In the evening I attend the Labour campaign committee. Such a relief to have stepped down from chairing this and a reminder that it’s high time I started doing some door knocking again. It’s not really campaigning, but taking the local pulse. I have been neglecting the Express Tavern of late so I rectify that sorry state of affairs on the way home.

Wednesday morning starts bright and early up at Boston Manor station with the engineer who designed the cycle lane. Very heartening, as I counted over 40 people using the lane southbound with only two on the road, one of whom was turning off at Swyncombe Avenue. Not a single person cycling uphill on the road in the 45 minutes I watched, though a number of schoolboys cycled up the eastern pavement. I then cycle down to Chiswick to check on some leaf clearing, which disappointingly is not happening. Lunch at the Hare and Hounds on Credit Union business followed by a meeting with the MD of Lampton 360 to exchange notes on a variety of matters to do with his three businesses – Recycle, Greenspace and housing. In the evening I can choose between the Brentford Recycling Action Group AGM, Boston Manor Residents Association or Labour Party branch meeting. I choose Boston Manor, hoping to catch the BRAGgadocios later in the Magpie, but by the time I get there it seems they are all tucked up having nightmares about plastic, so I clutch a lonely pint of IPA.

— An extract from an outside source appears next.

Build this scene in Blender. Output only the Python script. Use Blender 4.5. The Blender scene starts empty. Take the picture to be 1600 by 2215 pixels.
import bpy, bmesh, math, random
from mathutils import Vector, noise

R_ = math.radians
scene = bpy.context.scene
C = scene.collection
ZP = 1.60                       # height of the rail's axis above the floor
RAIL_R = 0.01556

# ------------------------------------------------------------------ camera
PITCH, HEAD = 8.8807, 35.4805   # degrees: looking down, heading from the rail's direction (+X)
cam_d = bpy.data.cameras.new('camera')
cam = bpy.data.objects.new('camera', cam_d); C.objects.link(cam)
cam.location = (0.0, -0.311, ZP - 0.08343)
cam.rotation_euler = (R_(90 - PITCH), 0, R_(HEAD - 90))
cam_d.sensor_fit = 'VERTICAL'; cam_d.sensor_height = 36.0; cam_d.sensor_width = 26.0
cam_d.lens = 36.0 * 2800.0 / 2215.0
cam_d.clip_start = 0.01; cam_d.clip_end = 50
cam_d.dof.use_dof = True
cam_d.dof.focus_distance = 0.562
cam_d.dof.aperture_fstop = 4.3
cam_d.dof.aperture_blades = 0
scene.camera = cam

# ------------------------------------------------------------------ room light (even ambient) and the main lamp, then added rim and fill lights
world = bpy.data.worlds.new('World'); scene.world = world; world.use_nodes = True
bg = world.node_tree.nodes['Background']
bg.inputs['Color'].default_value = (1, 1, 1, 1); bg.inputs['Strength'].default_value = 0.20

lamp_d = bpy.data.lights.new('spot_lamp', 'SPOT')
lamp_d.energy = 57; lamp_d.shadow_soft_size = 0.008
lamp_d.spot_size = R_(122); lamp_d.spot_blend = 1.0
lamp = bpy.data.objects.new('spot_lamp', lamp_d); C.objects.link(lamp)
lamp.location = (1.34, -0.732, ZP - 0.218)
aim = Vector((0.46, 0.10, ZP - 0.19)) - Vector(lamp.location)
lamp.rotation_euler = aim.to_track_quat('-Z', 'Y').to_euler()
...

Today I have a meeting about recycling and waste with the leader and the head of finance (more savings?) then I’m off to Covent Garden to meet old colleagues from Honeywell to welcome in the new Beaujolais – a real throwback to the 1980s. If you see a drunk staggering in the region of the Civic centre or Brentford this evening, buy him another. After all, the editor complained last week about me leaving the pubs of Brentford unpatronised. This week I’ve mentioned one in Brentford, two in Syon ward and one in Osterley. Will that do, Ed?